ABSTRACT

The search for rational ways of making land-use decisions – traditionally afforded an important status in the planning process (Breheny and Hooper 1985; Thomas 1994) – has interacted with the rising profile of sustainability in interesting and significant ways. In a message that resonated with planning policy communities, both the Brundtland Report and Agenda 21 emphasised ‘assessing performance’ in relation to sustainable development (Hodge and Hardi 1997: 1). Governments and public agencies have shown keen interest in techniques for measuring sustainability, evaluating policies and monitoring progress; many academics have responded with enthusiasm. The result has been a plethora of methodologies, techniques and procedures, often conceived of as a ‘toolbox’ for implementing sustainable development. These include new approaches as well as developments of established ones – assessment techniques, indicators, audits of various kinds, ‘footprint’ studies, ecological accounts – all claiming to provide better information or structured evaluation to promote more sustainable policy choices. Not everyone is impressed. Some critics fear that the essentially political challenges of sustainability are disguised by such procedures as technical matters of better management and control. They argue that rather than perpetuating ‘the worthy but increasingly unrewarding search for “objective” methodologies’, we should be seeking ‘institutional reform aimed at enriching and refining open political debate about public values’ (Grove-White 1997: 30; see also Jacobs 1997a).
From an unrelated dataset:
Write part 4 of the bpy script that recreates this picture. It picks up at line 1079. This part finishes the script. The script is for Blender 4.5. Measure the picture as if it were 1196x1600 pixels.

In practice, both technical rationality and ‘deliberative and inclusive processes’ have become growth industries, so that experimentation with a variety of novel participatory forums has proceeded in parallel with the development of an ‘audit culture’ (Grove-White 1997: 22). We

return later to the question of whether deliberation must necessarily be inclusive; for now, we note that such forums have often been brought together around statutory planning processes or non-statutory initiatives such as biodiversity action plans and Local Agenda 21.1 None of this may be sufficient, however. For many commentators, a further prerequisite of sustainable development is ‘integration’, involving changes to the ways in which policies are made and institutions operate. Integration is seen as a way of ensuring that environmental, social and economic objectives are all given due consideration, sometimes within a specific spatial framework. While this may require structural change, it is often assumed to be aided by formal assessment techniques or by deliberative participation.